Peter There were a number of Gullets in the area and the bollards were at one end only to stop it being uesd as a rat run but people could still take carts in at the one end to get goods etc. and one other strange thing is Gullets were not named
 
Peter Excluding Postie's Pic, the last two photos were taken in the Gullet that ran between Lichfield St and Stafford St which follows the line of James Watt Queensway between Masshouse Circus and Lancaster Circus the Gullet ended were the Scout shop (still is or used to be) overlooks Lancaster Circus
Those two photo's of the Court are now under the main entrance ot the Birmingham Central Methodist Church and the one previous would be under the car park of the Queen Elizabeth Courts
 
Peter, James Burgoyne took all the pictures and they can be dated roughly as on a pic I will put on later is a bill poster arranging a sale of building material Oct 21st 1881
 
Wow that's a good one Postie.  What was the round chimney-like thing next to the houses, do you know?

I'm on about the pic of Birmingham from Bradford Street... ;D



ChrisB
 
Harborne, the round brick onion-shaped structures were kilns, usually for bricks or pottery.

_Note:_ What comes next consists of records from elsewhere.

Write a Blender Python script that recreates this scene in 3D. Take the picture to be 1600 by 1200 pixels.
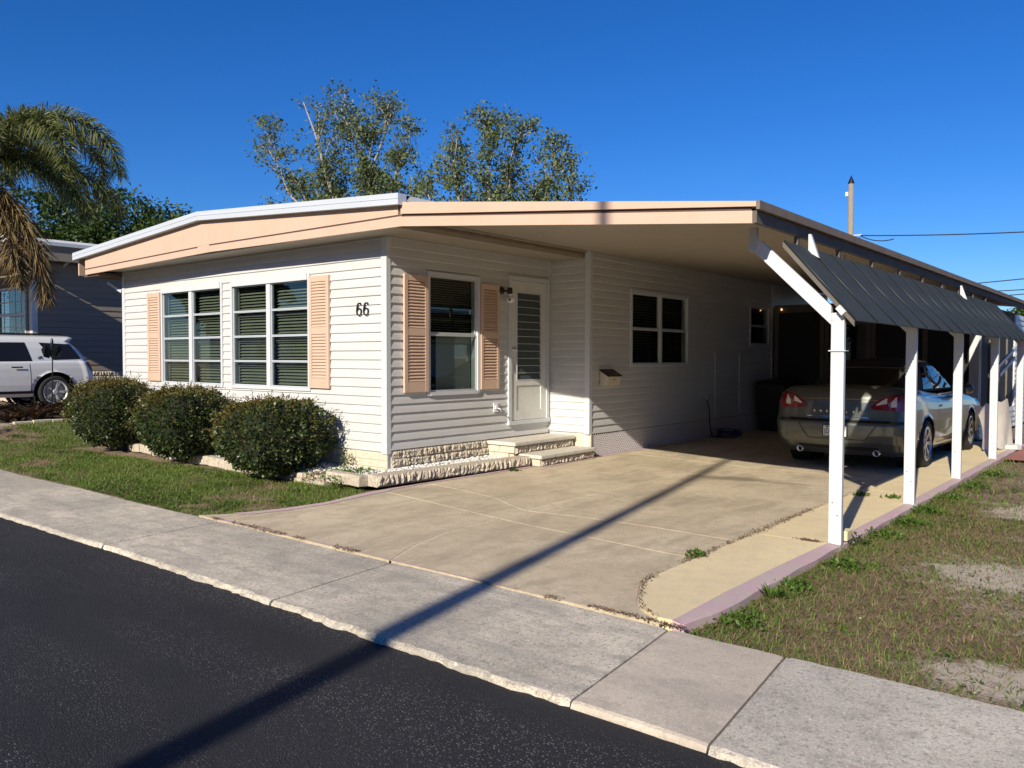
import bpy, bmesh, math, random
import numpy as np
from mathutils import Vector, Matrix
from mathutils.bvhtree import BVHTree
R = math.radians
random.seed(7)
rng = np.random.default_rng(11)
scene = bpy.context.scene
for o in list(bpy.data.objects):
    bpy.data.objects.remove(o)

# ---------------------------------------------------------------- camera
cam_data = bpy.data.cameras.new('camera')
cam_data.sensor_width = 36.0
cam_data.lens = 1268.0 / 1600.0 * 36.0
cam_data.clip_start = 0.05
cam_data.clip_end = 2000
cam = bpy.data.objects.new('camera', cam_data)
scene.collection.objects.link(cam)
yaw, pitch, roll = R(-39.32), R(1.86), R(-0.10)
F = Vector((math.sin(yaw) * math.cos(pitch), math.cos(yaw) * math.cos(pitch), -math.sin(pitch)))
RT = Vector((math.cos(yaw), -math.sin(yaw), 0))
DN = F.cross(RT)
RT, DN = math.cos(roll) * RT + math.sin(roll) * DN, -math.sin(roll) * RT + math.cos(roll) * DN
cm = Matrix((RT, -DN, -F)).transposed().to_4x4()
cm.translation = Vector((7.322, -6.574, 1.5))
cam.matrix_world = cm
scene.camera = cam

# ---------------------------------------------------------------- sky, sun, exposure
SUN_EL, SUN_AZ = R(27.3), R(12.1)
world = bpy.data.worlds.new('World')
scene.world = world
world.use_nodes = True
wn = world.node_tree
for n in list(wn.nodes):
    wn.nodes.remove(n)
sky = wn.nodes.new('ShaderNodeTexSky')
sky.sky_type = 'NISHITA'
sky.sun_disc = False
sky.sun_elevation = SUN_EL
sky.sun_rotation = math.pi - SUN_AZ
sky.altitude = 0
sky.air_density = 1.0
sky.dust_density = 0.0
sky.ozone_density = 10.0
bg = wn.nodes.new('ShaderNodeBackground')
bg.inputs['Strength'].default_value = 0.10
wo = wn.nodes.new('ShaderNodeOutputWorld')
hs = wn.nodes.new('ShaderNodeHueSaturation')     # deep clear-day blue over the whole sky
hs.inputs['Hue'].default_value = 0.509
hs.inputs['Saturation'].default_value = 1.13
hs.inputs['Value'].default_value = 0.92
wn.links.new(sky.outputs[0], hs.inputs['Color'])
wn.links.new(hs.outputs[0], bg.inputs[0])
wn.links.new(bg.outputs[0], wo.inputs[0])
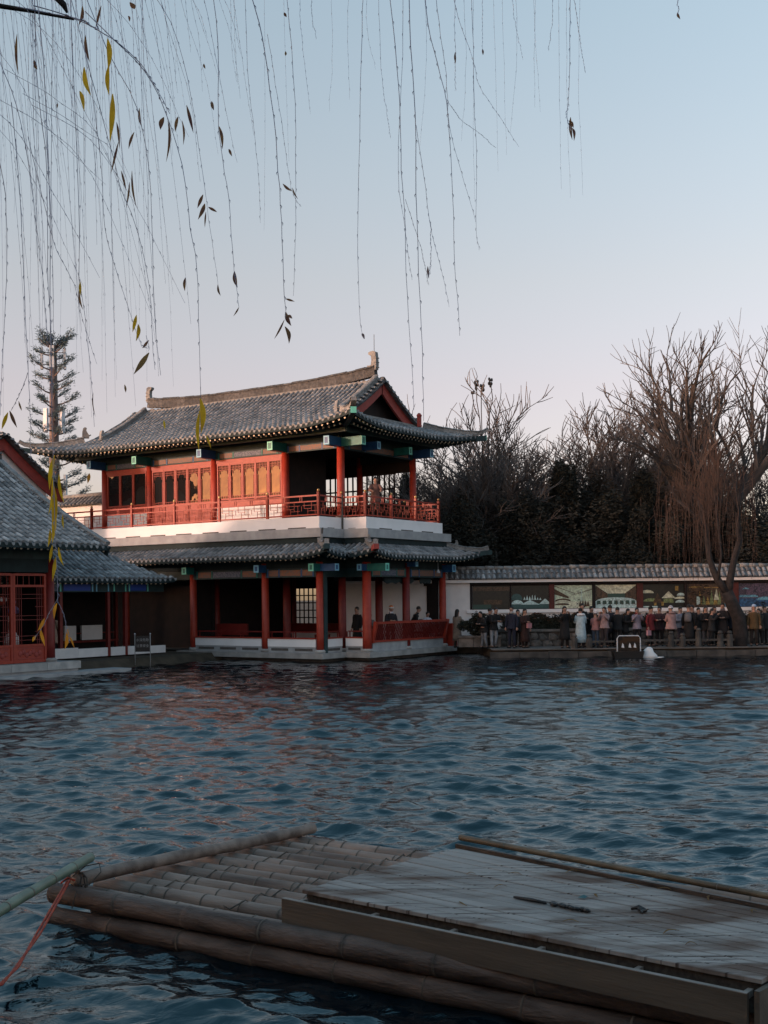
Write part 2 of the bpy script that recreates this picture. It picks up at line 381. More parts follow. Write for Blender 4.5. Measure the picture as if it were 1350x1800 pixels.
class Roof:
    """collects tile strips of one roof; frames are in the parent's local space"""
    def __init__(s, PMat): s.PM = PMat; s.tiles = []; s.sheet = MB(); s.raft = MB(); s.under = MB(); s.ends = MB()
    def face(s, p0, p1, inw, z0, prof, depth, t0='convex', t1='convex', g=None, lift=.4, ll=3.0, ld=2.0, flare=.3, sp=.27, rafters=True, wall=1.6, under_z=.16, emax_fn=None):
        """p0->p1 eave corners (2D), inw unit inward 2D normal"""
        p0 = Vector((p0[0], p0[1], 0)); p1 = Vector((p1[0], p1[1], 0)); inw = Vector((inw[0], inw[1], 0))
        T = (p1-p0); W = T.length; T.normalize()
        def fl(u, e):
            f = Vector((0, 0, 0)); z = 0
            for t, q, sg in ((t0, u, -1), (t1, W-u, 1)):
                if t == 'convex':
                    a = max(0.0, 1-q/ll)**2*max(0.0, 1-e/ld)
                    z += lift*a; f += (T*sg - inw)*flare*a
            return f, z
        def P(u, e):
            f, z = fl(u, e)
            q = p0 + T*u + inw*e + f
            return Vector((q.x, q.y, z0+prof(e)+z))
        def erange(u):
            lo, hi = 0.0, depth
            for t, q in ((t0, u), (t1, W-u)):
                if t == 'convex':
                    if g is None or q < g: hi = min(hi, max(q, 0))
                elif t == 'concave':
                    if q < 0: lo = max(lo, -q)
            if emax_fn: hi = min(hi, emax_fn(u))
            return lo, hi
        ua = -depth if t0 == 'concave' else 0.0; ub = W+depth if t1 == 'concave' else W
        nrow = max(1, int(round((ub-ua)/sp))); st = (ub-ua)/nrow
        for i in range(nrow):
            u0 = ua+i*st; u1 = u0+st; um = (u0+u1)/2
            l0, h0 = erange(u0+1e-4); l1, h1 = erange(u1-1e-4); lm, hm = erange(um)
            nseg = max(2, int(depth/.5)); vs = []
            for k in range(nseg+1):
                t = k/nseg
                vs.append(P(u0, l0+(h0-l0)*t)-Vector((0, 0, .01))); vs.append(P(u1, l1+(h1-l1)*t)-Vector((0, 0, .01)))
            if max(h0-l0, h1-l1) > .02:
                s.sheet.add(vs, [(2*k, 2*k+1, 2*k+3, 2*k+2) for k in range(nseg)])
                s.under.add([v-Vector((0, 0, under_z)) for v in vs], [(2*k+2, 2*k+3, 2*k+1, 2*k) for k in range(nseg)])
                if l0 == 0 and l1 == 0:   # eave edge board
                    a, b = P(u0, 0), P(u1, 0)
                    s.under.add([a-Vector((0,0,under_z)), b-Vector((0,0,under_z)), b-Vector((0,0,.01)), a-Vector((0,0,.01))], [(0,1,2,3)])
            if hm-lm < .12: continue
            e = lm
            while e < hm-.08:
                a = P(um, e); b = P(um, min(e+.34, hm))
                d = (b-a); ln = d.length; d.normalize()
                sd = (P(um+.05, e)-P(um-.05, e)).normalized(); nr = d.cross(sd).normalized()
                if nr.z < 0: nr = -nr
                sd = nr.cross(d)
                m = Matrix(((d.x*ln/.34, sd.x, nr.x, a.x), (d.y*ln/.34, sd.y, nr.y, a.y), (d.z*ln/.34, sd.z, nr.z, a.z), (0, 0, 0, 1)))
                m = m @ Matrix.Rotation(RND.uniform(-.03, .03), 4, 'Z') @ Matrix.Translation((0, RND.uniform(-.006, .006), RND.uniform(-.004, .006)))
                s.tiles.append(m); e += .34
            if lm == 0:               # drip tile between rows and rafter tails
                a = P(um+st/2, 0)
                sd = (P(um+.05, 0)-P(um-.05, 0)).normalized(); o_ = -inw
                s.ends.k = 0
                s.ends.add([a-sd*.075+o_*.02, a+sd*.075+o_*.02, a+sd*.05+o_*.03-Vector((0,0,.08)), a+o_*.03-Vector((0,0,.11)), a-sd*.05+o_*.03-Vector((0,0,.08))], [(0,1,2,3,4)])
                if rafters:
                    b = P(um, .10)-Vector((0, 0, under_z+.06)); c = P(um, min(wall, hm+.01) if hm < wall else wall)-Vector((0, 0, under_z+.05))
                    if (c-b).length > .1:
                        s.raft.k = 0; s.raft.tube([b, c], .045, 6)
                        dd = (b-c).normalized(); s.raft.k = 1
                        s.raft.tube([b, b+dd*.012], .046, 6)
                    # second, lower row of round rafters
                    if hm > .75:
                        b = P(um, .55)-Vector((0, 0, under_z+.20)); c = P(um, min(wall, hm))-Vector((0, 0, under_z+.22))
                        if (c-b).length > .1:
                            s.raft.k = 0; s.raft.tube([b, c], .05, 6); s.raft.k = 1
                            dd = (b-c).normalized(); s.raft.tube([b, b+dd*.012], .05, 6)
        return P
    def finish(s, thing, name, cap=300, camsort=True, base_name='tile_bed'):
        rf = s.sheet.build(name, M['tile_pan'], thing)
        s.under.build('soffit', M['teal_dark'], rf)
        if s.raft.v: s.raft.build('rafter', [M['teal'], M['cream']], rf, kind='stuff')
        if s.ends.v: s.ends.build('drip_tile', M['tile'], rf, kind='stuff')
        cpos = Vector((0, 0, HC)); W = s.PM
        s.tiles.sort(key=lambda m: (W @ m.translation - cpos).length + (0 if (W @ m.translation).x/(W @ m.translation).y > -.34 else 100))
        for m in s.tiles[:cap]: link_copy('tile', TILE, rf, m)
        rest = s.tiles[cap:]
        if rest:
            A = np.array([[list(r) for r in m] for m in rest])           # n,4,4
            hv = np.concatenate([TILE_V, np.ones((len(TILE_V), 1))], 1)
            V = np.einsum('nij,kj->nki', A, hv)[..., :3].reshape(-1, 3)
            nv = len(TILE_V); fs = [tuple(i+q*nv for i in f) for q in range(len(rest)) for f in TILE_F]
            me = bpy.data.meshes.new('roof_tile'); me.from_pydata(V.tolist(), [], fs); me.materials.append(M['tile'])
            o = bpy.data.objects.new('roof_tile', me); COL.objects.link(o); o.parent = rf; tag(o, kind='stuff')
        return rf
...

There used to be a lot in the Potteries of course, and were quite common at one time. I think there's at least one preserved just north of Stourbridge by the canal.
Peter
 
According to "Birmingham Street Names compiled by Joseph McKenna":
"The Gullet, formerly The Ditch, ran parallel to Stafford Street. By the middle of the 19th century the Gullet had developed a reputation of lawlessness. It was destroyed by Chamberlin's improvement scheme of the 1880's".